Las palabras de Francisco evocan una vez más el eco del énfasis de Benedicto XVI sobre la gratuidad, en la vida de la propia alma y en la apertura hacia los demás. No se trata de la frágil “cultura de la gratuidad” tan cultivada entre los usuarios de las nuevas tecnologías, sino de la profundización en el significado del don, frente a los excesos del do ut des, también en la vida familiar y social.
El papa se dirige a los católicos y a los hombres de buena voluntad, que tratan de escuchar a Dios: “Si se sienten afligidos como nosotros, porque en el mundo se extiende la iniquidad, si les preocupa la frialdad que paraliza el corazón y las obras, si ven que se debilita el sentido de una misma humanidad, únanse a nosotros para invocar juntos a Dios, para ayunar juntos y entregar juntos lo que podamos como ayuda para nuestros hermanos”.
Tras descripciones realistas, un tanto duras, se impone la actitud esperanzada y optimista, que recuerda textos del Año de la Misericordia: “Si en muchos corazones a veces da la impresión de que la caridad se ha apagado, en el corazón de Dios no se apaga.

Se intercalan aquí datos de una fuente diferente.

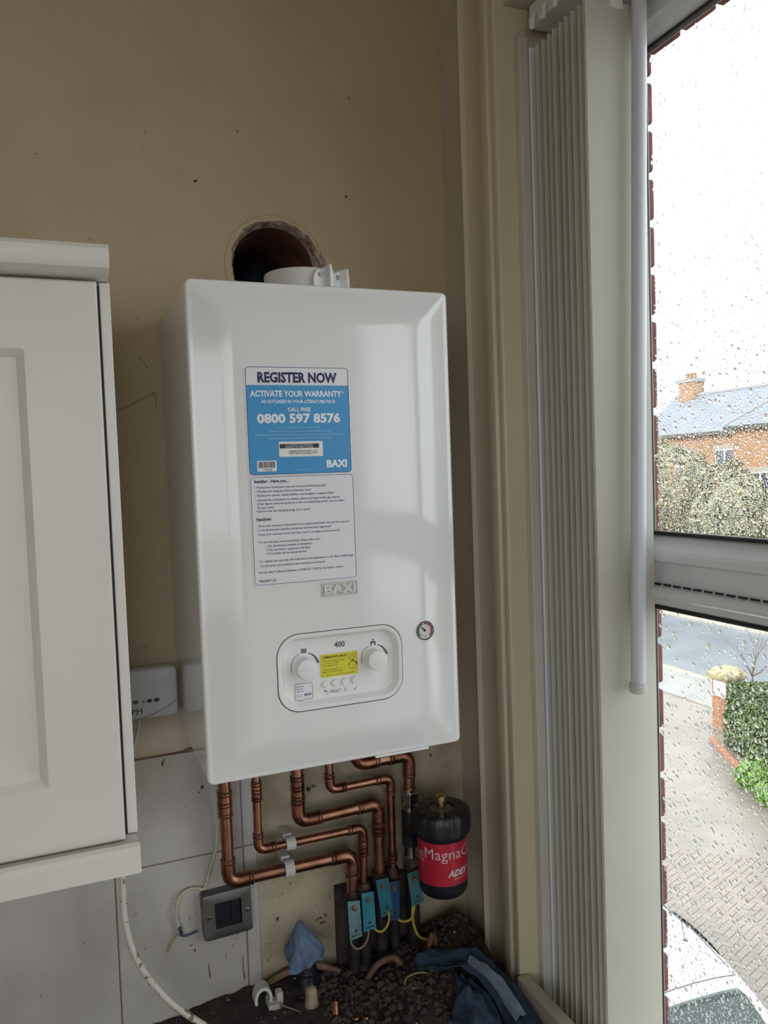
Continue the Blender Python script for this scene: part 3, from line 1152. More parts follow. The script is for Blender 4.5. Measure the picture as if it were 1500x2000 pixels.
arc_strip(mb, yx1 - 0.0128, yz1 - 0.0106, 0.0009, 0.0013, 90, -120, e, 10)
mb.build('lettering', MINK, ye, fix=False)
# small white speech-bubble sticker (its square code is left blank)
bx0, bz0 = fl(0.1268, 0.1090)
bx1, bz1 = fl(0.1530, 0.1335)
mb = MB()
rr_sheet(mb, bx0 - 0.001, bx1 + 0.001, bz0 - 0.003, bz1 + 0.001, 0.002, onp(0.0006), 2)
ws = mb.build('white_sticker', MPAPER, panel, fix=False)
tag(ws, 'small white speech-bubble sticker')
mb = MB()
e = onp(0.0008)
rr_ring(mb, bx0, bx1, bz0, bz1, 0.0015, 0.0005, e)
mb.add([e(*p) for p in ((bx0 + 0.005, bz0), (bx0 + 0.008, bz0 - 0.003), (bx0 + 0.0113, bz0), (bx0 + 0.0106, bz0 + 0.0001), (bx0 + 0.008, bz0 - 0.0022), (bx0 + 0.0057, bz0 + 0.0001))], [(0, 1, 4, 5), (1, 2, 3, 4)])
for i, s in enumerate(('Scan and', 'learn all', 'about me.')):
    text(mb, s, bx0 + 0.002, bx0 + (0.0128, 0.0112, 0.0132)[i], bz1 - 0.0055 - 0.0035 * i, 0.0019, e, 0.01)
for i, s in enumerate(('Access my', 'quick guide')):
    text(mb, s, bx0 + 0.002, bx0 + 0.011, bz0 + 0.0075 - 0.0022 * i, 0.0011, e, 0.0)
text(mb, 'BAXI', bx0 + 0.0138, bx0 + 0.0240, bz0 + 0.0060, 0.0031, e, 0.035)
text(mb, 'www.baxi.co.uk', bx0 + 0.0138, bx0 + 0.0240, bz0 + 0.0022, 0.0008, e, 0.0)
mb.build('lettering', MNAVY, ws, fix=False)

# pressure gauge ---------------------------------------------------------------
mb = MB()
gy = -(D + front_h(*GC))
mb.lathe((GC[0], gy, GC[1]), [(0.0166, 0.0005), (0.0166, -0.0006), (0.0160, -0.0010), (0.0140, -0.0010), (0.0132, 0.0), (0.0128, 0.004)], 40, 'y')
gauge = mb.build('pressure_gauge', MPANEL, bo, smooth=35)
mb = MB()
arc_strip(mb, GC[0], GC[1], 0.0131, 0.0148, 0, 360, lambda x, z: (x, gy - 0.0012, z), 40)
mb.build('gauge_seal', MBLACK, gauge, fix=False)
mb = MB()
mb.lathe((GC[0], gy, GC[1]), [(0.0131, -0.0002), (0.0131, 0.003)], 36, 'y')
mb.build('dial', M('dial_face', (0.62, 0.62, 0.61, 1), 0.4), gauge)
e = lambda x, z: (x, gy - 0.0006, z)
mb = MB()
arc_strip(mb, GC[0], GC[1], 0.0098, 0.0122, 225, 110, e)
mb.build('dial_green_arc', M('dial_green', (0.03, 0.13, 0.08, 1), 0.5), gauge, fix=False)
mb = MB()
arc_strip(mb, GC[0], GC[1], 0.0098, 0.0122, 100, -45, e)
mb.build('dial_red_arc', M('dial_red', (0.30, 0.03, 0.05, 1), 0.5), gauge, fix=False)
mb = MB()
a_ = math.radians(135)
mb.add([(GC[0] + 0.010 * math.cos(a_), gy - 0.001, GC[1] + 0.010 * math.sin(a_)), (GC[0] + 0.002 * math.cos(a_ + 1.9), gy - 0.001, GC[1] + 0.002 * math.sin(a_ + 1.9)),
        (GC[0] - 0.002 * math.cos(a_), gy - 0.001, GC[1] - 0.002 * math.sin(a_)), (GC[0] + 0.002 * math.cos(a_ - 1.9), gy - 0.001, GC[1] + 0.002 * math.sin(a_ - 1.9))], [(0, 1, 2, 3)])
text(mb, 'bar', GC[0] - 0.0022, GC[0] + 0.0022, GC[1] - 0.0092, 0.0018, e)
for d_, a in (('0', 215), ('1', 140), ('2', 60), ('3', 0), ('4', -38)):
    ar = math.radians(a)
    text(mb, d_, GC[0] + 0.0078 * math.cos(ar) - 0.0006, GC[0] + 0.0078 * math.cos(ar) + 0.0006, GC[1] + 0.0078 * math.sin(ar) - 0.0008, 0.0018, e)
mb.build('needle_and_scale', MINK, gauge, fix=False)

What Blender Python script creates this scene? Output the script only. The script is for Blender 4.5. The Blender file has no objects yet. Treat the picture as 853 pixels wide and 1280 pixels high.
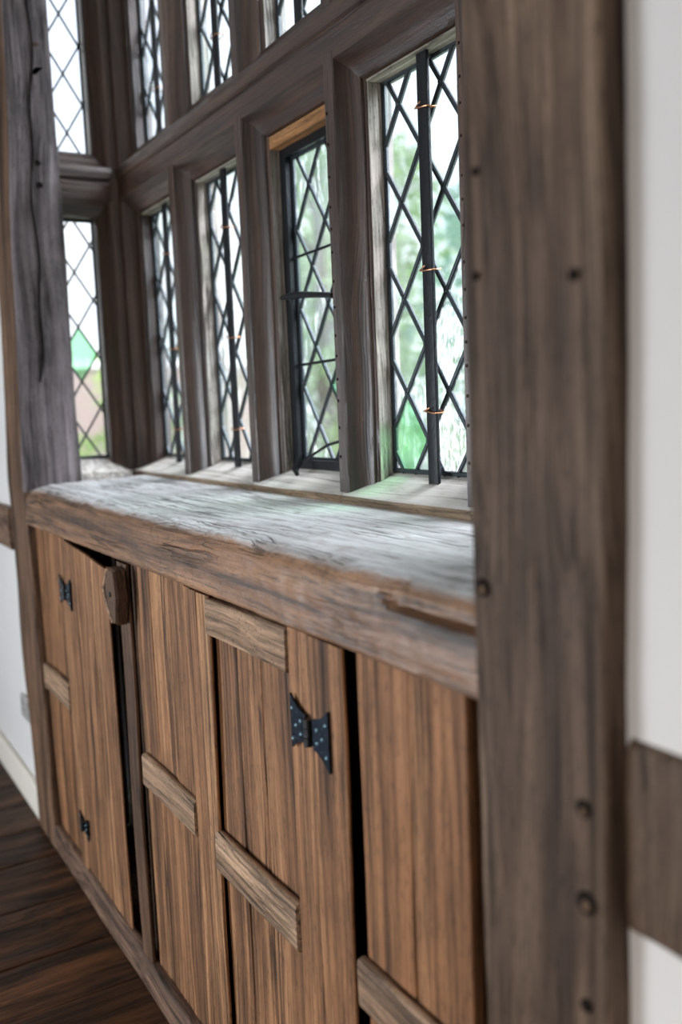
import bpy, bmesh, math, random
from mathutils import Vector, Matrix, noise
random.seed(7)
S = bpy.context.scene
COL = S.collection
# ------------------------------------------------------------------ camera
F_PX, YAW, PITCH, ROLL = 1164.2, math.radians(30.67), math.radians(6.536), math.radians(-2.336)
CAM = Vector((0, -0.5745, 1.25))
fw = Vector((-math.cos(YAW)*math.cos(PITCH), math.sin(YAW)*math.cos(PITCH), -math.sin(PITCH)))
rt = fw.cross(Vector((0, 0, 1))).normalized(); up = rt.cross(fw)
rt2 = rt*math.cos(ROLL)+up*math.sin(ROLL); up2 = -rt*math.sin(ROLL)+up*math.cos(ROLL)
cd = bpy.data.cameras.new('camera'); cam = bpy.data.objects.new('camera', cd); COL.objects.link(cam)
cam.matrix_world = Matrix(((rt2.x, up2.x, -fw.x, CAM.x), (rt2.y, up2.y, -fw.y, CAM.y), (rt2.z, up2.z, -fw.z, CAM.z), (0, 0, 0, 1)))
cd.sensor_fit = 'VERTICAL'; cd.sensor_height = 36; cd.sensor_width = 24
cd.lens = F_PX/1280*36
cd.dof.use_dof = True; cd.dof.focus_distance = 1.6; cd.dof.aperture_fstop = 2.2
cd.clip_start = 0.02
S.camera = cam
# ------------------------------------------------------------------ world, lights, exposure
S.view_settings.view_transform = 'Standard'; S.view_settings.look = 'None'
S.view_settings.exposure = 0.0; S.view_settings.gamma = 1; S.view_settings.use_curve_mapping = False
W = bpy.data.worlds.new('sky'); S.world = W; W.use_nodes = True
wn = W.node_tree.nodes; wl = W.node_tree.links; wn.clear()
wo = wn.new('ShaderNodeOutputWorld'); wb = wn.new('ShaderNodeBackground')
tc = wn.new('ShaderNodeTexCoord'); nz = wn.new('ShaderNodeTexNoise'); nz.inputs['Scale'].default_value = 2.2; nz.inputs['Detail'].default_value = 4
cr = wn.new('ShaderNodeValToRGB'); cr.color_ramp.elements[0].position = .35; cr.color_ramp.elements[1].position = .65
cr.color_ramp.elements[0].color = (.68, .80, 1, 1); cr.color_ramp.elements[1].color = (1, 1, 1, 1)
wl.new(tc.outputs['Generated'], nz.inputs['Vector']); wl.new(nz.outputs[0], cr.inputs[0]); wl.new(cr.outputs[0], wb.inputs[0])
wb.inputs[1].default_value = 1.9; wl.new(wb.outputs[0], wo.inputs[0])

def area(name, loc, target, sx, sy, power, color):
    l = bpy.data.lights.new(name, 'AREA'); l.shape = 'RECTANGLE'; l.size = sx; l.size_y = sy
    l.energy = power; l.color = color
    o = bpy.data.objects.new(name, l); COL.objects.link(o); o.location = loc
    o.rotation_euler = (Vector(target)-Vector(loc)).to_track_quat('-Z', 'Y').to_euler()
    return o
sl = bpy.data.lights.new('veiled_sun', 'SUN'); sl.energy = 11.5; sl.angle = math.radians(50); sl.color = (.90, .92, 1.0)
so_ = bpy.data.objects.new('veiled_sun', sl); COL.objects.link(so_); so_.location = (6, 8, 9)
so_.rotation_euler = Vector((-.55, -.85, -.85)).to_track_quat('-Z', 'Y').to_euler()
area('room_window_light', (-2.7, -2.7, .85), (-.9, 0, .75), 1.2, 1.2, 82, (.84, .92, 1.0))
area('room_fill_light', (-0.2, -1.9, .35), (-0.55, 0, 0.6), .9, .6, 15, (1.0, .92, .86))  # added fill for the lower right, no lamp stands here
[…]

Él siempre nos da una nueva oportunidad para que podamos empezar a amar de nuevo”.
De ahí la importancia particular del sacramento de la alegría, al que tiende, en un contexto de adoración eucarística, la iniciativa “24 horas para el Señor”. Como recuerda Francisco, en 2018 tendrá lugar el viernes 9 y el sábado 10 de marzo, inspirada en las palabras del Salmo 130,4: “De ti procede el perdón”. “En cada diócesis, al menos una iglesia permanecerá abierta durante 24 horas seguidas, para permitir la oración de adoración y la confesión sacramental”.